More holiday reading by Iranian author Amir Taheri, a member of Benador Associates, from New York Post December 26, 2005 (free membership required) or see the full article on Eleana Benador's Web site...
IF the polls are any indication, President Bush's recent rhetorical offensive managed to stem the tide of opposition against his Iraq policy. But the debate on the future course of U.S. foreign policy is likely to intensify until November's midterm elections.
This debate is focused on a few key questions: Is the Bush Doctrine dead? Has the United States, chastised in Afghanistan and Iraq, decided to move beyond "neoconservatism"? If so, what new doctrine should guide U.S. foreign policy?
... much of this debate revolves around two assumptions rarely tested against reality: first, that America has failed in Afghanistan and Iraq; second, that America can change foreign policy as we lesser mortals change our shirts.

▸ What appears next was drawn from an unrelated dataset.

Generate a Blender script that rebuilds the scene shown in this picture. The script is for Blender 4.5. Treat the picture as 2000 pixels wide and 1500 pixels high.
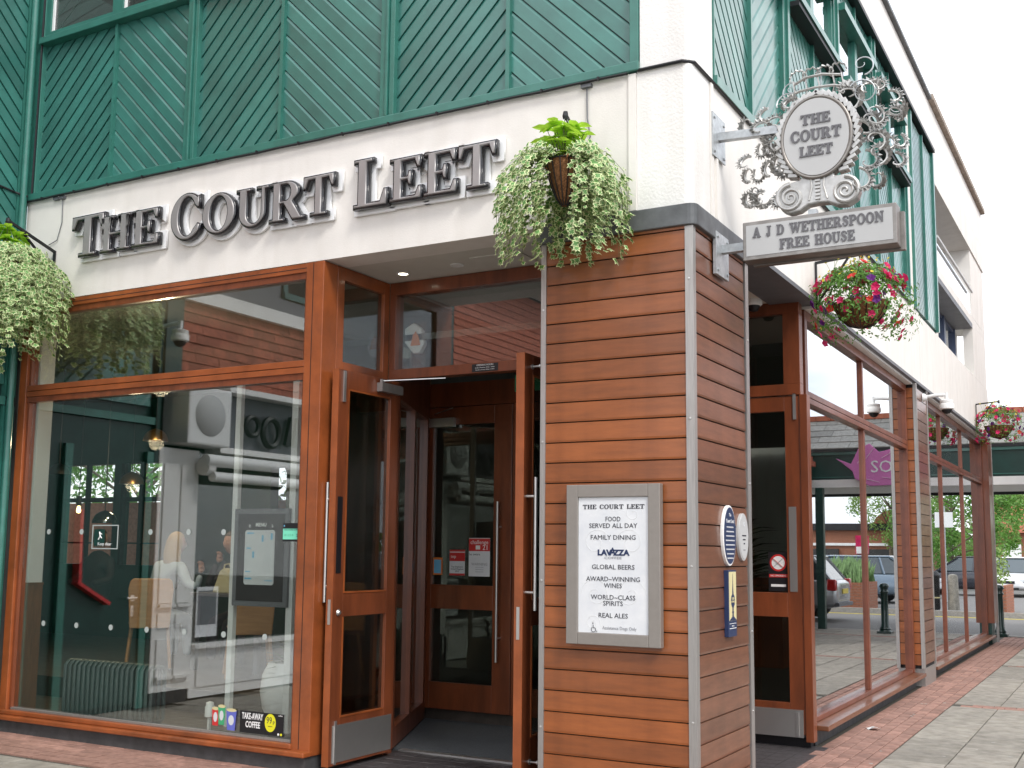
import bpy, bmesh, math, random
from mathutils import Vector, Matrix, noise
PI = math.pi
random.seed(7)
scene = bpy.context.scene
COL = scene.collection
for o in list(bpy.data.objects):
    bpy.data.objects.remove(o)

# ------------------------------------------------------------------ camera
CAM = Vector((2.2, -6.13, 1.5))
yaw, pitch, roll = 0.513971581, 0.121230871, 0.0110623612
fw = Vector((-math.sin(yaw)*math.cos(pitch), math.cos(yaw)*math.cos(pitch), math.sin(pitch)))
rt = Vector((math.cos(yaw), math.sin(yaw), 0)); up = rt.cross(fw)
rt2 = rt*math.cos(roll)+up*math.sin(roll); up2 = -rt*math.sin(roll)+up*math.cos(roll)
cd = bpy.data.cameras.new('camera'); cam = bpy.data.objects.new('camera', cd); COL.objects.link(cam)
M = Matrix((rt2, up2, -fw)).transposed().to_4x4(); M.translation = CAM
cam.matrix_world = M
cd.sensor_width = 36; cd.lens = 2181.98/2000*36
cd.shift_x = (1000-985.55)/2000; cd.shift_y = (808.98-750)/2000
cd.clip_start = 0.05; cd.clip_end = 1500
scene.camera = cam

# ------------------------------------------------------------------ sky and sun (bright overcast)
SUN_DIR = Vector((0.58, -0.40, 0.72)).normalized()      # towards the sun
w = bpy.data.worlds.new('World'); scene.world = w; w.use_nodes = True
nt = w.node_tree; N = nt.nodes; L = nt.links; N.clear()
out = N.new('ShaderNodeOutputWorld'); bg = N.new('ShaderNodeBackground')
sky = N.new('ShaderNodeTexSky'); sky.sky_type = 'NISHITA'; sky.sun_disc = False
sky.sun_elevation = math.asin(SUN_DIR.z); sky.sun_rotation = math.atan2(SUN_DIR.x, SUN_DIR.y)
tc = N.new('ShaderNodeTexCoord'); mp = N.new('ShaderNodeMapping'); mp.inputs['Scale'].default_value = (1, 1, 2.6)
nz = N.new('ShaderNodeTexNoise'); nz.inputs['Scale'].default_value = 2.3; nz.inputs['Detail'].default_value = 6
cr = N.new('ShaderNodeValToRGB'); cr.color_ramp.elements[0].position = 0.30; cr.color_ramp.elements[1].position = 0.52
cr.color_ramp.elements[0].color = (0.55, 0.55, 0.55, 1)
mx = N.new('ShaderNodeMix'); mx.data_type = 'RGBA'
nz2 = N.new('ShaderNodeTexNoise'); nz2.inputs['Scale'].default_value = 3.1; nz2.inputs['Detail'].default_value = 5
cr2 = N.new('ShaderNodeValToRGB')
cr2.color_ramp.elements[0].position = 0.35; cr2.color_ramp.elements[0].color = (7.6, 8.3, 9.6, 1)
cr2.color_ramp.elements[1].position = 0.6; cr2.color_ramp.elements[1].color = (14.5, 14.6, 14.8, 1)
L.new(tc.outputs['Generated'], mp.inputs['Vector']); L.new(mp.outputs[0], nz.inputs['Vector']); L.new(mp.outputs[0], nz2.inputs['Vector'])
L.new(nz.outputs[0], cr.inputs[0]); L.new(cr.outputs[0], mx.inputs['Factor'])
L.new(nz2.outputs[0], cr2.inputs[0])
L.new(sky.outputs[0], mx.inputs['A']); L.new(cr2.outputs[0], mx.inputs['B'])
L.new(mx.outputs['Result'], bg.inputs['Color']); bg.inputs['Strength'].default_value = 0.115
L.new(bg.outputs[0], out.inputs['Surface'])
sd = bpy.data.lights.new('sun', 'SUN'); sd.energy = 1.5; sd.angle = math.radians(14); sd.color = (1, .96, .9)
sun = bpy.data.objects.new('sun', sd); COL.objects.link(sun)
sun.rotation_euler = SUN_DIR.to_track_quat('Z', 'Y').to_euler()
scene.view_settings.view_transform = 'Standard'; scene.view_settings.look = 'None'
scene.view_settings.gamma = 1; scene.view_settings.use_curve_mapping = False
scene.view_settings.exposure = 0.5
scene.render.engine = 'CYCLES'
scene.cycles.max_bounces = 10; scene.cycles.transparent_max_bounces = 24; scene.cycles.glossy_bounces = 5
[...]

Both assumptions are false.
To show that America has failed in Afghanistan and Iraq, one needs a yardstick against which success or failure is measured: ...America intervened in both Afghanistan and Iraq with the aim of changing the regimes in Kabul and Baghdad, a goal it achieved with remarkable speed. The machinery of terror and war built and maintained by the Taliban and the Ba'ath has been shattered. And whatever happens in Afghanistan and Iraq, one thing is certain: Mullah Muhammad Omar and Saddam Hussein won't return to power.
... Critics might say that the aim of the intervention was to transform Afghanistan and Iraq into modern democracies. True — yet any judgment on the success of such projects must take into account the element of time....Both may suffer years, if not decades, of violence and terror.

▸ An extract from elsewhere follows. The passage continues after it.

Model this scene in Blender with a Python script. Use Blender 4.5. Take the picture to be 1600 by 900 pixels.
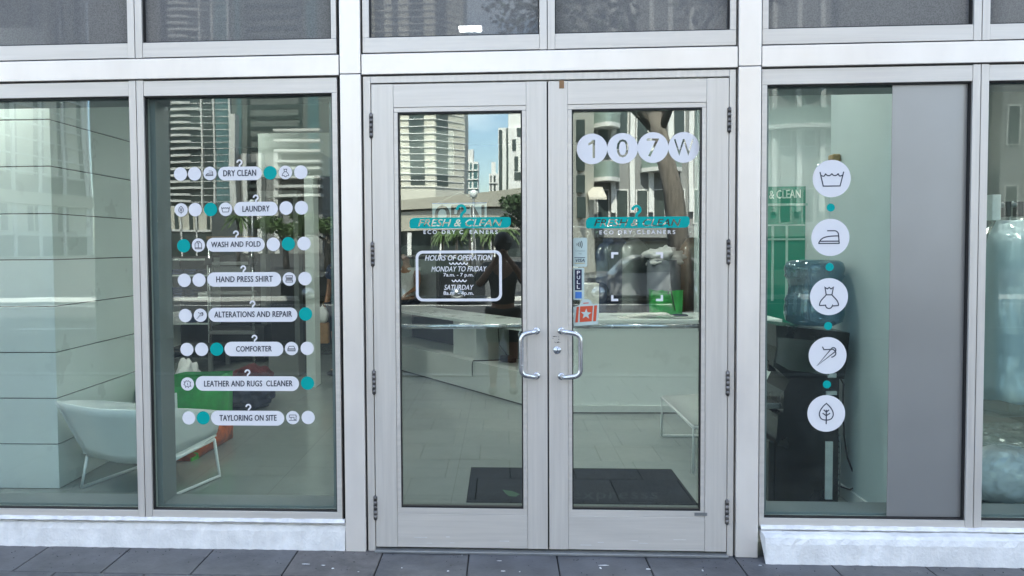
import bpy, bmesh, math, random
from mathutils import Vector, Matrix
from mathutils import noise as NZ
random.seed(7)
S = bpy.context.scene
COL = S.collection
R_ = math.radians
for o in list(bpy.data.objects): bpy.data.objects.remove(o)

# ------------------------------------------------------------------ camera
F_PX, YAW, PITCH, ROLL, CX, CY = 1200.0, 0.0558620, 0.0369810, -0.0070221, 718.66, 428.70
DIST, EYE = 3.95, 1.60
def _rot():
    cy, sy, cp, sp, cr, sr = math.cos(YAW), math.sin(YAW), math.cos(PITCH), math.sin(PITCH), math.cos(ROLL), math.sin(ROLL)
    base = Matrix(((1, 0, 0), (0, 0, -1), (0, 1, 0)))
    Ry = Matrix(((cy, 0, sy), (0, 1, 0), (-sy, 0, cy)))
    Rp = Matrix(((1, 0, 0), (0, cp, -sp), (0, sp, cp)))
    Rr = Matrix(((cr, -sr, 0), (sr, cr, 0), (0, 0, 1)))
    return Rr @ Rp @ Ry @ base
RM = _rot()
cam = bpy.data.cameras.new("camera")
cam.sensor_fit = 'HORIZONTAL'; cam.sensor_width = 36.0
cam.lens = F_PX / 1600 * 36.0
cam.shift_x = (800 - CX) / 1600
cam.shift_y = -(450 - CY) / 1600
cam.clip_start = 0.05; cam.clip_end = 6000
camo = bpy.data.objects.new("camera", cam); COL.objects.link(camo)
rt = RM.transposed()
cx_, cy_, cz_ = rt @ Vector((1, 0, 0)), rt @ Vector((0, -1, 0)), rt @ Vector((0, 0, -1))
camo.matrix_world = Matrix(((cx_.x, cy_.x, cz_.x, 0), (cx_.y, cy_.y, cz_.y, -DIST), (cx_.z, cy_.z, cz_.z, EYE), (0, 0, 0, 1)))
S.camera = camo

# ------------------------------------------------------------------ light
SUN_DIR = Vector((-0.06, 0.74, 0.86)).normalized()          # towards the sun: behind the shop
w = bpy.data.worlds.new("World"); S.world = w; w.use_nodes = True
nt = w.node_tree; nt.nodes.clear()
sky = nt.nodes.new('ShaderNodeTexSky'); sky.sky_type = 'NISHITA'; sky.sun_disc = False
sky.sun_elevation = math.asin(SUN_DIR.z); sky.sun_rotation = math.atan2(SUN_DIR.x, SUN_DIR.y)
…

The real question is whether Afghanistan and Iraq would have had any chance of even a democratic dream under Mullah Omar and Saddam.
... but one thing is certain: The region's democratic forces now have their first opportunity in generations to make a real impact. Their last chance to set the agenda was early last century, when constitutional movements triumphed in Iran and the Ottoman Empire. Today, these democratic forces may fail because of their mistakes, or be defeated by Islamist and secular despotic opponents. But they also have a chance to win. And that — as seen from the United States, which should be supportive of democratic forces everywhere — is certainly a success.

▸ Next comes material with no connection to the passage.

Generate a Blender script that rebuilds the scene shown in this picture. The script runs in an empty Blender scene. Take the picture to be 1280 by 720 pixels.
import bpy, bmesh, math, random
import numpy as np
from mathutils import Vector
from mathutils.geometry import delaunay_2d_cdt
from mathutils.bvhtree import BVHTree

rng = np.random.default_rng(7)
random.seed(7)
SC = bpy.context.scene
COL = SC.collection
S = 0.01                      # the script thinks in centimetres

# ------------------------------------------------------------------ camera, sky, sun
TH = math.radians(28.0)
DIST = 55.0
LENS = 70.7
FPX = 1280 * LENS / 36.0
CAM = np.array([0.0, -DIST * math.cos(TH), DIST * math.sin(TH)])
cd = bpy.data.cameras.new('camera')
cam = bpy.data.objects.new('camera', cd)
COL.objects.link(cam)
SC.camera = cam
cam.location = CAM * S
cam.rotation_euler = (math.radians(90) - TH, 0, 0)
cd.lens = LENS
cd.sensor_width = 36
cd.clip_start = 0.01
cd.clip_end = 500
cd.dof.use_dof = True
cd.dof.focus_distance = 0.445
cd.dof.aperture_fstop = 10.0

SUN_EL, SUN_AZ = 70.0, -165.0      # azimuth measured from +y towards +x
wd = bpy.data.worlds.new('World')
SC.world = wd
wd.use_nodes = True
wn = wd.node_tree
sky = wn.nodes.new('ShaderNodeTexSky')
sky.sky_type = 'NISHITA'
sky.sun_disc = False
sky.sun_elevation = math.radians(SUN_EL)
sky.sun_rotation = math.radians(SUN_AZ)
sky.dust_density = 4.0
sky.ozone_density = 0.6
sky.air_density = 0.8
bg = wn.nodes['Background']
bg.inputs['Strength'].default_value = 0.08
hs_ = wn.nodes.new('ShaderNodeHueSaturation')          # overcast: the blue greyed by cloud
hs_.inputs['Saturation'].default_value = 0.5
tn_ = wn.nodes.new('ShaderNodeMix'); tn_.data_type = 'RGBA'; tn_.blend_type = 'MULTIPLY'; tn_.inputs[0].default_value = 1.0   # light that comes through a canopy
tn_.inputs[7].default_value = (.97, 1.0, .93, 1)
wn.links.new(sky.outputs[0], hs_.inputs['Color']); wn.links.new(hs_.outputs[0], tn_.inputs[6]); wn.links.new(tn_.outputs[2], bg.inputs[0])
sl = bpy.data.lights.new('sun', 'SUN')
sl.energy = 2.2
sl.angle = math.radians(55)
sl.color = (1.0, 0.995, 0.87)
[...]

On to the second assumption — that America can change its foreign policy at will and instantly.
There are those who preach a return to the bankrupt hodgepodge that Henry Kissinger sold to the Americans under the label of realpolitik for almost a decade. ....By both choice and necessity, the United States during the Cold War on occasion acted against character by supporting despots. But the context then was a global power struggle against the Soviet bloc; that justification is no more. Bush seems to have understood this. And that... is the most realistic matrix for American foreign policy in the 21st century.